··· Provided entries

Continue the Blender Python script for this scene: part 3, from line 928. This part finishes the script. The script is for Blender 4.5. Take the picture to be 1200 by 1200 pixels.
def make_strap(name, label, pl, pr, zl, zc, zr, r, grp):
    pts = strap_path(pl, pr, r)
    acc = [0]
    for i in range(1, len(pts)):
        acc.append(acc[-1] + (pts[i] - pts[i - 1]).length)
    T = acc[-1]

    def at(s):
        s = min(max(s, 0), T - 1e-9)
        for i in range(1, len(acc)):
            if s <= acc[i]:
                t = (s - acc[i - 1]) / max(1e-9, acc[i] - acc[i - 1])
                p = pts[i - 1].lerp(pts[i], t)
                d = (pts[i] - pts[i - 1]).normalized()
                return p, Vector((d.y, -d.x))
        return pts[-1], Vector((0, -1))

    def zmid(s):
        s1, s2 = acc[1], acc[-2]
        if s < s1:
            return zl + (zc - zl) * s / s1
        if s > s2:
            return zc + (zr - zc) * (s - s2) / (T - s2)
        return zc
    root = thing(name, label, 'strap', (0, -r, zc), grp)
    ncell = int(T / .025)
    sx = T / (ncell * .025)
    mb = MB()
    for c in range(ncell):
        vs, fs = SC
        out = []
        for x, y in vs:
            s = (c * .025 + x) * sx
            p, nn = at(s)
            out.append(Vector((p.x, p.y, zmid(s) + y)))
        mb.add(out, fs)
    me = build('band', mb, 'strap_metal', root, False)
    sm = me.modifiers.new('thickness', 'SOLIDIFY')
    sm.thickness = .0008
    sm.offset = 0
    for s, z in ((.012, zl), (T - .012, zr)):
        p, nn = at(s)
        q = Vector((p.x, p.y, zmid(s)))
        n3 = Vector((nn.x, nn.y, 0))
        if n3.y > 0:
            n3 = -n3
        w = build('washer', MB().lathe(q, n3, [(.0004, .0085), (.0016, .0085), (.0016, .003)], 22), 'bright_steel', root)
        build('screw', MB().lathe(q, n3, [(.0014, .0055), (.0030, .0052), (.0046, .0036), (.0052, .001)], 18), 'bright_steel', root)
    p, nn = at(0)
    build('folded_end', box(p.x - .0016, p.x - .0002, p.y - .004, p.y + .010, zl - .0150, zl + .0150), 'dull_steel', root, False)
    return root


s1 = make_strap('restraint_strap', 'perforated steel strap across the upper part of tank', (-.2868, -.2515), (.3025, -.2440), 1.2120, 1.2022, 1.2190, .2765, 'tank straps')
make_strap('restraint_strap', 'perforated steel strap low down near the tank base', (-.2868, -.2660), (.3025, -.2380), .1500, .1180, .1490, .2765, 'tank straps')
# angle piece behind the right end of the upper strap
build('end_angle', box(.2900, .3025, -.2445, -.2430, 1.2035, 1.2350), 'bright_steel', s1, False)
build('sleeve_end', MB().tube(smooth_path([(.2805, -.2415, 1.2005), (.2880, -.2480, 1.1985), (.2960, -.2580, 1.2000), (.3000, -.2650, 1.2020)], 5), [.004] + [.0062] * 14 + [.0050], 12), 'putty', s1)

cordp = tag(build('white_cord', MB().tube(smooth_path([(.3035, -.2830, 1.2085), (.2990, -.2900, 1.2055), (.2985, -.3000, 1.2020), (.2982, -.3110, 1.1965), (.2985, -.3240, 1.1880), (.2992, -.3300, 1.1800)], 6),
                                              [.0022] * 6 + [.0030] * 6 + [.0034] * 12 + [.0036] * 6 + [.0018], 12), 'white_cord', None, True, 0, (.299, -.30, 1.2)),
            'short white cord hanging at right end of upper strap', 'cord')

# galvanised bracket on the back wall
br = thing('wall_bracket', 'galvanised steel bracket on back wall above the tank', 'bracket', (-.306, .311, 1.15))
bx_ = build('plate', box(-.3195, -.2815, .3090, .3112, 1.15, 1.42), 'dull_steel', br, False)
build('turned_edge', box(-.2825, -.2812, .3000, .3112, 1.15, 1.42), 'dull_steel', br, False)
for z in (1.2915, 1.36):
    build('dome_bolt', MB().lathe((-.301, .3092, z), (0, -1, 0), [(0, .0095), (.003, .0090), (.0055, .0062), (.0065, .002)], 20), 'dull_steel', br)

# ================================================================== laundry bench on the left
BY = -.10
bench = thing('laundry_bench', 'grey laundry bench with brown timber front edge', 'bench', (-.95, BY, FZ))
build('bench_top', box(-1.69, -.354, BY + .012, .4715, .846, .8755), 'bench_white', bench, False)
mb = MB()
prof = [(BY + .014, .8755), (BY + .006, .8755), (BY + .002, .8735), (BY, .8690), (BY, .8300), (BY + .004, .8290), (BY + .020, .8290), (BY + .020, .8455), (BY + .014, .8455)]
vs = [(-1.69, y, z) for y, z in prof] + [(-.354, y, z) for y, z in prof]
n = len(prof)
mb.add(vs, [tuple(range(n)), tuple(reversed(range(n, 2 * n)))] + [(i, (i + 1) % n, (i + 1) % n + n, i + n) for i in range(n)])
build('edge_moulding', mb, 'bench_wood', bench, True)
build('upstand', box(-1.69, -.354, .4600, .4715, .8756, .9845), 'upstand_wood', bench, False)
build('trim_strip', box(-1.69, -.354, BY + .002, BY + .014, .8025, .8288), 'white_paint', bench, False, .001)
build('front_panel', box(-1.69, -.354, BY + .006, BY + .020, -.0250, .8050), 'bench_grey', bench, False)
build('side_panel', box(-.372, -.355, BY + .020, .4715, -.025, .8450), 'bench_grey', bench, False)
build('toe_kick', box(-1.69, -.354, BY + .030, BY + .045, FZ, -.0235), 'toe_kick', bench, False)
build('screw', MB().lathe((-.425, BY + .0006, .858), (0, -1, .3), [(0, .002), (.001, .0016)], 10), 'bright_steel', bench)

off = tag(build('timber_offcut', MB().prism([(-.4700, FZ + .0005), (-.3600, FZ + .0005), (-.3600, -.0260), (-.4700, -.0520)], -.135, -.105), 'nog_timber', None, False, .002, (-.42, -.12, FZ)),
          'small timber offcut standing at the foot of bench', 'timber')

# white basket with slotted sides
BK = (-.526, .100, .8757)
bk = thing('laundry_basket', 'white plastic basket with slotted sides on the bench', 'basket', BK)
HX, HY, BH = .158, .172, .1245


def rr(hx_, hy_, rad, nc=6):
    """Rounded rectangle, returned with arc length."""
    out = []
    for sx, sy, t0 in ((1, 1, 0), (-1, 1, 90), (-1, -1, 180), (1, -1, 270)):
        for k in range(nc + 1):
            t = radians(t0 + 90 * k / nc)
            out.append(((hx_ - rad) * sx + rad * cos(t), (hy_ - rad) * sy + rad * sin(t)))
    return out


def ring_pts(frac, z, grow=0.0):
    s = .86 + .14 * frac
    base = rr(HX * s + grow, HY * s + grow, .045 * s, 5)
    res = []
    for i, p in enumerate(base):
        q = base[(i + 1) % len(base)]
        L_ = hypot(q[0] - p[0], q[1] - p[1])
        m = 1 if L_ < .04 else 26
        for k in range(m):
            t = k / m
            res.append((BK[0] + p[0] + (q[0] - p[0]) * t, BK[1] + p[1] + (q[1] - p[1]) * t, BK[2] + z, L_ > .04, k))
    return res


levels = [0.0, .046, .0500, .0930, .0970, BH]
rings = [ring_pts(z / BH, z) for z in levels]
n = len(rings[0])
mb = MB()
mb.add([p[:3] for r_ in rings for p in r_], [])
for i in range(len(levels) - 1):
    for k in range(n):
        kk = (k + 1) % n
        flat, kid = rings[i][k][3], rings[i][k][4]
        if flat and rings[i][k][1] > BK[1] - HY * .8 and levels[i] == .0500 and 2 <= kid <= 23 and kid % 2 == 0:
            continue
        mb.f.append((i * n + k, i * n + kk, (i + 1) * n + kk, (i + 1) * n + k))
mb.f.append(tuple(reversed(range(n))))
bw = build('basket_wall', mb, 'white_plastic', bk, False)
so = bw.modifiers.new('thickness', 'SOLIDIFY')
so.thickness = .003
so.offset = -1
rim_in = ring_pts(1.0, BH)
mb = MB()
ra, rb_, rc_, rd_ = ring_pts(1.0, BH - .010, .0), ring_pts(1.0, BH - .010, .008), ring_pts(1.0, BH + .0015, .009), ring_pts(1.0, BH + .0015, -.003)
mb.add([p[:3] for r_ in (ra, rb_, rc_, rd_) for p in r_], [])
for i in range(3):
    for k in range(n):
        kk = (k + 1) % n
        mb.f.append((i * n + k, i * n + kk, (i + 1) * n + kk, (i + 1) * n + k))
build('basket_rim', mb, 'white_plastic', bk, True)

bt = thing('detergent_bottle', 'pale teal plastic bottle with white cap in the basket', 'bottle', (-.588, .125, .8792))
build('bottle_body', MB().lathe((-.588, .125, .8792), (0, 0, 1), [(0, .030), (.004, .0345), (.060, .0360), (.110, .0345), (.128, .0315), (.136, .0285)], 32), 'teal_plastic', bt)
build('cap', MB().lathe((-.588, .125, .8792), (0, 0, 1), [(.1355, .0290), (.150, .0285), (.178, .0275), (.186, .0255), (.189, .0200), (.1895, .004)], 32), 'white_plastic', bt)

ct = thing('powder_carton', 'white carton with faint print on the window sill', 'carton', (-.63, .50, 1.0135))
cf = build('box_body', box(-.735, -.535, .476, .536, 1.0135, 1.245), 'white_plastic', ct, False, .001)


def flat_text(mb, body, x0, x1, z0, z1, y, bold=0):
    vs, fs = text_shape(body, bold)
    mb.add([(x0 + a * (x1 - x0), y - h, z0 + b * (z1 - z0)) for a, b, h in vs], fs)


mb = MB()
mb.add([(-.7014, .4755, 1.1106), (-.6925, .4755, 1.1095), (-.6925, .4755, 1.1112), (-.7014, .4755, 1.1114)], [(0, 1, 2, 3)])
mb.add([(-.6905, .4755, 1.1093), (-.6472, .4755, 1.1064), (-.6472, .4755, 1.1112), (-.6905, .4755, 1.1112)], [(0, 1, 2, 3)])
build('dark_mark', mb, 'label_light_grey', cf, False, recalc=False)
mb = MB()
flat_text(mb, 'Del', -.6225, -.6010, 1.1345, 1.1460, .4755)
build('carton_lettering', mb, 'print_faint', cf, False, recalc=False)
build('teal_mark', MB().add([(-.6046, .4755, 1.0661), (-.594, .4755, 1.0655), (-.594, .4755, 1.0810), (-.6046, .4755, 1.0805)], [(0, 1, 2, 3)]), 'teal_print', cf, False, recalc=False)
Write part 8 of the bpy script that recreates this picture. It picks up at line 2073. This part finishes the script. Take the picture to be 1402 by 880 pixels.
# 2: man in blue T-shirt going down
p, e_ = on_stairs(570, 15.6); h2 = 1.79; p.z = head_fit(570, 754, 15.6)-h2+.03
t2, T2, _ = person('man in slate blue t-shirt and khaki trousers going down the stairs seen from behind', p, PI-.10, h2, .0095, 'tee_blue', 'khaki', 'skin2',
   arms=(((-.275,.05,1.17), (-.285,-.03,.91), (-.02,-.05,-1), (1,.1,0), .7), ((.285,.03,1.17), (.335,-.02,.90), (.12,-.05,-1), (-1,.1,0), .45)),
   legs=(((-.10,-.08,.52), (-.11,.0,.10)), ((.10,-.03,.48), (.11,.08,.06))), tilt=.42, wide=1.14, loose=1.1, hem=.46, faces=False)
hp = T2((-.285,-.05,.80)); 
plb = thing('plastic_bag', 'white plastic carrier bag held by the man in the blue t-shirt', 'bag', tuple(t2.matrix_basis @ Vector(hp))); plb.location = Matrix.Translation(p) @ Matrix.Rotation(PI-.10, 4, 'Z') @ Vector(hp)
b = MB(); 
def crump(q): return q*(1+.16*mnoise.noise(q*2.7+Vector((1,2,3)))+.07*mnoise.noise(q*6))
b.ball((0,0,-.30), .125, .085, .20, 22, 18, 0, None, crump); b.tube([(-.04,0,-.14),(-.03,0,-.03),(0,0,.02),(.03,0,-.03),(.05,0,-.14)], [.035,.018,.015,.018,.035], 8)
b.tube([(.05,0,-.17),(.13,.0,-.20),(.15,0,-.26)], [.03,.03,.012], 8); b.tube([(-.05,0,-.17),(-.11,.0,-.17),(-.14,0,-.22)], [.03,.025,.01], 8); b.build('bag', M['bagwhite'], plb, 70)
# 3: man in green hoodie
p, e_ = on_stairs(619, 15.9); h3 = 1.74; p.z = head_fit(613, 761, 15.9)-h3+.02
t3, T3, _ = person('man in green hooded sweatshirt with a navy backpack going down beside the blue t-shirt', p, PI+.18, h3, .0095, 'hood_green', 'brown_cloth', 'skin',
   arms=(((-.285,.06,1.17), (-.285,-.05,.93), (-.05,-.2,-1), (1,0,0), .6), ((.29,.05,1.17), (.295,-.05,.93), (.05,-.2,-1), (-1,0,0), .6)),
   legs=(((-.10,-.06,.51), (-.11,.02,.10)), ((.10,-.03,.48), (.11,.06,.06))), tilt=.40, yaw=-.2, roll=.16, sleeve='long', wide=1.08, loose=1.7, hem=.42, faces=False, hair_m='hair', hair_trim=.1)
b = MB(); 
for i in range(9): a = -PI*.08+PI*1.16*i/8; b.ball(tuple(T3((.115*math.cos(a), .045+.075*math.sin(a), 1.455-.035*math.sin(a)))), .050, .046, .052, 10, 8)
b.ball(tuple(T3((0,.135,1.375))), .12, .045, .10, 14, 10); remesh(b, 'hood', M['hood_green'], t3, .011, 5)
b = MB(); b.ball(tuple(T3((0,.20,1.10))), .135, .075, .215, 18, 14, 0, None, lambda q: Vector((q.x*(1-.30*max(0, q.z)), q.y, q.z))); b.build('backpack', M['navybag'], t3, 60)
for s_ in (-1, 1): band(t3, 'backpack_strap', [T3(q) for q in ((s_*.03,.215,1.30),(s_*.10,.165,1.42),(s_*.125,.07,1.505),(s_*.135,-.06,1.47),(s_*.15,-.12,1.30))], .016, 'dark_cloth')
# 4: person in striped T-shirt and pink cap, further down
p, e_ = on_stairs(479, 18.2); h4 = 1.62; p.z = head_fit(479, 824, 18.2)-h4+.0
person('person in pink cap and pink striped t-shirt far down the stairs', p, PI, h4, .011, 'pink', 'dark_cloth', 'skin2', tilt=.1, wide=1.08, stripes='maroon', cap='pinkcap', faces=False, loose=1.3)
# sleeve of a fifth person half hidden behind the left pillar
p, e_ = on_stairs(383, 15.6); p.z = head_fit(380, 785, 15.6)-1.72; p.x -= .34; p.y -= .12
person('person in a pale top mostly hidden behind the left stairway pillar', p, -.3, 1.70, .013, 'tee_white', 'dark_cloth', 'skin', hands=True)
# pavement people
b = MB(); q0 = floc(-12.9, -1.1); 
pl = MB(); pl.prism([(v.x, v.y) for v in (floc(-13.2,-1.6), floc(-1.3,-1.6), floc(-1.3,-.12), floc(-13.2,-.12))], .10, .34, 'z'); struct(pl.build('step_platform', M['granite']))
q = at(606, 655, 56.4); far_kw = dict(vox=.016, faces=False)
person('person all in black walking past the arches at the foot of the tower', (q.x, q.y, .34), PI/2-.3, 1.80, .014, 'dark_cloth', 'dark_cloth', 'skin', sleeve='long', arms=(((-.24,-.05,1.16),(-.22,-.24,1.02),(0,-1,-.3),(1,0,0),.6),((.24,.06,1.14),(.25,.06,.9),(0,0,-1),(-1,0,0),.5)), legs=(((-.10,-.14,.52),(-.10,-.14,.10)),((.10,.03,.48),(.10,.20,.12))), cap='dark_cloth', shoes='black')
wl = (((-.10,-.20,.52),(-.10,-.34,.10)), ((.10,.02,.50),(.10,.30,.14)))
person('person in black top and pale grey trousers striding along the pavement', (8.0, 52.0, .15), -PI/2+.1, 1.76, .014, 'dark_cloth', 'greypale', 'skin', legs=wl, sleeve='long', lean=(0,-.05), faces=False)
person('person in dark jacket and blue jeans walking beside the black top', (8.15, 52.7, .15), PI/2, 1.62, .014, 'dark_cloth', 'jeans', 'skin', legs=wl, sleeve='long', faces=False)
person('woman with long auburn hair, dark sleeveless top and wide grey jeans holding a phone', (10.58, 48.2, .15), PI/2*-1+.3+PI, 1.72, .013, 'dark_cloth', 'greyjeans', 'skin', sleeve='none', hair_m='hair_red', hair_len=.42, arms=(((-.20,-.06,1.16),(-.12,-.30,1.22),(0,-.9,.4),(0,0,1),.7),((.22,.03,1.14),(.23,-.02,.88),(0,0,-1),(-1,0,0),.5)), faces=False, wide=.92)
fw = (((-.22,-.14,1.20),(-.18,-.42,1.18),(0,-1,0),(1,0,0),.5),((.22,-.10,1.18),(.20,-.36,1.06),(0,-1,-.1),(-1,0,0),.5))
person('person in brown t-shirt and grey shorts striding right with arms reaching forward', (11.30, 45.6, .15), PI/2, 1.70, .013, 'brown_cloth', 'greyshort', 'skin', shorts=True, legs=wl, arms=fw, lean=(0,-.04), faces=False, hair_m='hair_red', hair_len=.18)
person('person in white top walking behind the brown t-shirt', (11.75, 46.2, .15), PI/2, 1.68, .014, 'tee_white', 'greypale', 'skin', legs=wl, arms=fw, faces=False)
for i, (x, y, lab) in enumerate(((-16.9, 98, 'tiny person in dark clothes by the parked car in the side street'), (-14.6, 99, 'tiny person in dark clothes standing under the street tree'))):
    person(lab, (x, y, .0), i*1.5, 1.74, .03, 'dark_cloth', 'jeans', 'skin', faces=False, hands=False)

······

### Problem to solve
Starting at the first line of the data above, please restate word for word every line up to and including the one that holds "return root", and add nothing else.

### Final result
Continue the Blender Python script for this scene: part 3, from line 928. This part finishes the script. The script is for Blender 4.5. Take the picture to be 1200 by 1200 pixels.
def make_strap(name, label, pl, pr, zl, zc, zr, r, grp):
    pts = strap_path(pl, pr, r)
    acc = [0]
    for i in range(1, len(pts)):
        acc.append(acc[-1] + (pts[i] - pts[i - 1]).length)
    T = acc[-1]

    def at(s):
        s = min(max(s, 0), T - 1e-9)
        for i in range(1, len(acc)):
            if s <= acc[i]:
                t = (s - acc[i - 1]) / max(1e-9, acc[i] - acc[i - 1])
                p = pts[i - 1].lerp(pts[i], t)
                d = (pts[i] - pts[i - 1]).normalized()
                return p, Vector((d.y, -d.x))
        return pts[-1], Vector((0, -1))

    def zmid(s):
        s1, s2 = acc[1], acc[-2]
        if s < s1:
            return zl + (zc - zl) * s / s1
        if s > s2:
            return zc + (zr - zc) * (s - s2) / (T - s2)
        return zc
    root = thing(name, label, 'strap', (0, -r, zc), grp)
    ncell = int(T / .025)
    sx = T / (ncell * .025)
    mb = MB()
    for c in range(ncell):
        vs, fs = SC
        out = []
        for x, y in vs:
            s = (c * .025 + x) * sx
            p, nn = at(s)
            out.append(Vector((p.x, p.y, zmid(s) + y)))
        mb.add(out, fs)
    me = build('band', mb, 'strap_metal', root, False)
    sm = me.modifiers.new('thickness', 'SOLIDIFY')
    sm.thickness = .0008
    sm.offset = 0
    for s, z in ((.012, zl), (T - .012, zr)):
        p, nn = at(s)
        q = Vector((p.x, p.y, zmid(s)))
        n3 = Vector((nn.x, nn.y, 0))
        if n3.y > 0:
            n3 = -n3
        w = build('washer', MB().lathe(q, n3, [(.0004, .0085), (.0016, .0085), (.0016, .003)], 22), 'bright_steel', root)
        build('screw', MB().lathe(q, n3, [(.0014, .0055), (.0030, .0052), (.0046, .0036), (.0052, .001)], 18), 'bright_steel', root)
    p, nn = at(0)
    build('folded_end', box(p.x - .0016, p.x - .0002, p.y - .004, p.y + .010, zl - .0150, zl + .0150), 'dull_steel', root, False)
    return root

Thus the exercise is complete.